SPARTA, Ky. – Turner Motorsports has made plenty of waves in 2012, just not where they were expected to.
No one would have been surprised to hear that James Buescher would win a race in 2012 at the start of the year, but no one would have predicted that Buescher would find that win in Nationwide Series competition, surging from 11th to first through a pile of wrecked cars coming to the checkers at Daytona.
The team’s unsponsored ARCA entry ran out of gas coming to the checkers at Daytona and proceeded to win at Talladega with Brandon McReynolds. And just last week, Truck Series regular Nelson Piquet Jr. spanked the Nationwide field to score his first career NASCAR win at Road America.
Turner Motorsports had an unusual situation on their hands. While their trucks had seemingly cooled off after a red-hot start to the 2012 campaign and their flagship Nationwide Series entries could only be described as underwhelming (both Justin Allgaier and Kasey Kahne have seldom contended in the Nos. 31 and 38 2012), it was the team’s part-timers and the third NNS car that were bringing home the bacon.
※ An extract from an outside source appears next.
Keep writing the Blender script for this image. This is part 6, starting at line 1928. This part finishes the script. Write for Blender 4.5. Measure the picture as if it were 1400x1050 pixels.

Thursday night at Kentucky (June 28) told a different story: This is still Buescher’s team and he is the thoroughbred in this stable. On a night that saw both Turner’s most recent shining star in Piquet come crashing back to the earth in a wreck that also collected points leader Justin Lofton, Buescher made easy work of a bumpy race track, scorching hot weather and the Truck Series field en route to score an already overdue second win.
Having taken four tires after a lap 104 caution for Tim George Jr. hitting the fence, Buescher blasted by Ty Dillon and Timothy Peters on a lap 108 restart and was never seriously challenged for the final 42 circuits.
Buescher didn’t start this race as the story of the weekend in his camp, but he certainly finished it on a night that saw the rest of his teammates far removed from the Cinderella stories that have dotted the operation’s results this year. Miguel Paludo had a calm, uneventful and unremarkable night that saw the No. 32 truck come home 12th.
Piquet got a sour taste of just how fast this sport can go from ecstasy to agony. Starting on the front row and threatening to take the lead at the near drop of the green flag after a strong jump on polesitter Matt Crafton, Piquet fell back to third and following what the team tweeted was a “tricky” restart after a myriad of early cautions fell back to eighth within 30 laps.
Struggling with handling conditions that were described as “loose in the middle and a little tight everywhere” as of lap 39, Piquet was mired outside the top 10 when disaster struck on lap 69. Tight racing between Todd Bodine and Lofton sent both trucks spinning … and Piquet’s No. 30 was collected and destroyed in the aftermath.
Piquet was visibly dejected in his post-race interview and for good reason. Any semblance of momentum stemming from the previous weekend’s road-race victory was left as mangled as his race truck.
And then there was Kyle Larson, the one driver in the field who dominated the TV coverage if not the race as he scored a top-10 result in his Truck Series debut driving Turner’s No. 4 entry as a Chip Ganassi Racing development driver.
Larson’s run was a strong performance and a definite step up from his 13th place showing in the ARCA race at Michigan two weeks back. Having said that, it was far from flawless; Larson was involved in contact on lap 110 that ended Cale Gale’s night early, pushing up into the No. 33 truck in turn 2 and sending it into the wall on corner exit.
And having said that, seeing flashy debuts from Ganassi drivers is something that’s been seen repeatedly in the past … and amounted to nothing in the big picture. Folks are quick to forget that David Stremme finished 16th in his debut Cup race with Ganassi in 2005, despite driving a fourth car on an intermediate oval. Or that Reed Sorenson started his Nationwide Series career with three top 10s and a near win at Atlanta in his first five starts for the organization.
Where are those guys today?
It’s not meant to be a knock on Larson, who definitely deserves kudos for arguably the best debut performance NASCAR has seen this year since Ryan Blaney hit the scene at Richmond earlier in the spring. But it’s also important to keep perspective; after all, Turner Motorsports has certainly produced its share of flashy starts in 2012.
What’s abundantly clear after Thursday’s Truck race is this. Family connections to the team owner aside, Buescher is the loaded gun in this ever-growing stable. On a night where both the track and conditions were extremely challenging, Buescher was the Turner Motorsports driver that delivered.
On a night where the points leader ran into adversity and the opportunity window opened, it was Buescher that cashed in. And leaving Kentucky, Buescher is again the talk of the Truck Series and of his own team.